После короткой остановки на подъездных путях мы снова тронулись в путь. Ориентируясь по солнцу, всходящему у нас сзади, мы пришли к выводу, что нас везут в западном направлении. Я же решил, как потом выяснилось, ошибочно, что везут нас в северо-западном направлении, именно так пролегала ветка Орел — Рига. Но, проехав несколько десятков километров, поезд остановился. Снаружи стали доноситься звуки команд, шум движения многих людей, звуки автомобильных моторов. У нас, как я уже говорил, не было окна, и потому было трудно сориентироваться, где мы и что происходит снаружи. Но сработал «внутренний телеграф», и от отделения к отделению стала разноситься весть: началась разгрузка.
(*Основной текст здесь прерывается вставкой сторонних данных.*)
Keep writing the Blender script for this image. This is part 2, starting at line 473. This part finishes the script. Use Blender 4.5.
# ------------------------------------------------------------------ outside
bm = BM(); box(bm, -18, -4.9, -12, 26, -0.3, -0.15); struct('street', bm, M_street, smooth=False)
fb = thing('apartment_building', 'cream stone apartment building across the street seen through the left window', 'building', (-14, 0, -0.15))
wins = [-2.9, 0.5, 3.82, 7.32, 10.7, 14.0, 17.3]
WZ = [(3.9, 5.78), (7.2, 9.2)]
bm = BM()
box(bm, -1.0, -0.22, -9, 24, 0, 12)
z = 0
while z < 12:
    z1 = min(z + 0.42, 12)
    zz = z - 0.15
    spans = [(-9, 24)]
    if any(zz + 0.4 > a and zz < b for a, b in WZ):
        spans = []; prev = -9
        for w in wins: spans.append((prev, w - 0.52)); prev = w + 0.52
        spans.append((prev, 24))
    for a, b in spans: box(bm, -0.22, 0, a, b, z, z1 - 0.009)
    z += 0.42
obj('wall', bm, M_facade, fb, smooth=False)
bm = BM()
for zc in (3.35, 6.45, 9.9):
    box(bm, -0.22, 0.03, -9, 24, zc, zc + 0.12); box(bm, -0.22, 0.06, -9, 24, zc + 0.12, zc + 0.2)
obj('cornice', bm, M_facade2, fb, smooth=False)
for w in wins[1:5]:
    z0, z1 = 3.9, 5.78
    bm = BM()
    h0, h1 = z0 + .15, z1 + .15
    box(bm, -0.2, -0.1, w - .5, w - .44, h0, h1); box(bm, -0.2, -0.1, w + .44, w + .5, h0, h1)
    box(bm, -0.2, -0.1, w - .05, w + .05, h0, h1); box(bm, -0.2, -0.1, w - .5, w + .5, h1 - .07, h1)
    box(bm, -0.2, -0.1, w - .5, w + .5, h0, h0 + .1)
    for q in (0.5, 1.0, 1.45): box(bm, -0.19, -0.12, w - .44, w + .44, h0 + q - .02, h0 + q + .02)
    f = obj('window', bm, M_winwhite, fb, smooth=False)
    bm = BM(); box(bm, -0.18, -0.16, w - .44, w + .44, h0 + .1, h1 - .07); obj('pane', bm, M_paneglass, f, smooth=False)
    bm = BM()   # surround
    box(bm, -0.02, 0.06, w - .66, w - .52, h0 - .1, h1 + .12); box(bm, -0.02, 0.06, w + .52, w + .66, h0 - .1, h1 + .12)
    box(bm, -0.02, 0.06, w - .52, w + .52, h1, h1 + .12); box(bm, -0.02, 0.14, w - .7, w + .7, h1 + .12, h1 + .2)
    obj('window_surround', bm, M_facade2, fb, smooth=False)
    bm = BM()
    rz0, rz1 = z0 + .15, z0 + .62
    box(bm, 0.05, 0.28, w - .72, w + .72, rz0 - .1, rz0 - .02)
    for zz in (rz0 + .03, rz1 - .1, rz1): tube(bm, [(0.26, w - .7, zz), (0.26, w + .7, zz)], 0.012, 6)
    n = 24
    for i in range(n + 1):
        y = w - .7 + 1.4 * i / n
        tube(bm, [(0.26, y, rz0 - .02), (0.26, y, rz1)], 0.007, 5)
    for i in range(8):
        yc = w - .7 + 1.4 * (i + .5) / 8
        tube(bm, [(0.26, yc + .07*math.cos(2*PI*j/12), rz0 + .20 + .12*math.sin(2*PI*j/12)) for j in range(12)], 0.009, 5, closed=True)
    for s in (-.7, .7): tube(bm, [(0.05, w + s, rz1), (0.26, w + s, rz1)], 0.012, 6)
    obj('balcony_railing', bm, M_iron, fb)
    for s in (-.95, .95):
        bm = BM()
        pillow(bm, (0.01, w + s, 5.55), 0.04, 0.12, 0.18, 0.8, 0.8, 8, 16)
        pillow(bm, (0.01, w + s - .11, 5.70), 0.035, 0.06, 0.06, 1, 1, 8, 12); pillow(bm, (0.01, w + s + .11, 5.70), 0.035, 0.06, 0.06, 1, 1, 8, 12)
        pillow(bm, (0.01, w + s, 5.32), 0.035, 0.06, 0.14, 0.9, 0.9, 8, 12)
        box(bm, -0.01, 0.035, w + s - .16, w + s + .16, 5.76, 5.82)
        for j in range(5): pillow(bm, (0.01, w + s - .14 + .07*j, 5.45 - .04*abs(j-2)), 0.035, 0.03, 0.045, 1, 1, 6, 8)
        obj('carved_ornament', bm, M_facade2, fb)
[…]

Где-то через полчаса в наше отделение пришел высокий полковник НКВД, которого я уже упоминал. Он назвал мою фамилию и приказал с вещами идти за ним. Меня это страшно удивило: обычно для перевода зэка в другое место использовался простой стрелок. Полковник же в войсках НКВД — фигура значительная, и в советской иерархии, он занимал положение значительно выше армейского полковника. Присутствие столь высокого чина подчеркивало серьезность отношения к нашему этапу и к моей персоне, коль скоро он лично пришел за мной. Идя за полковником по коридору, до меня долетели слова зэков, решивших, что литовское правительство потребовало, видимо, от Советов моей выдачи. Литва в то время еще была суверенным государством, хотя там и были уже советские военные базы. И предположение о литовском участии в моем освобождении основывалось еще и на том, что многим была известна моя деятельность на поприще польско-литовского федерализма. Это фактически было одним из элементов политической программы Пилсудского, хотя и нельзя сказать, что идея была популярна в Польше и Литве. Тем не менее, Пилсудский пытался сделать шаги в направлении создания федерации, но враждебность польских и литовских националистических кругов свела к нулю его усилия.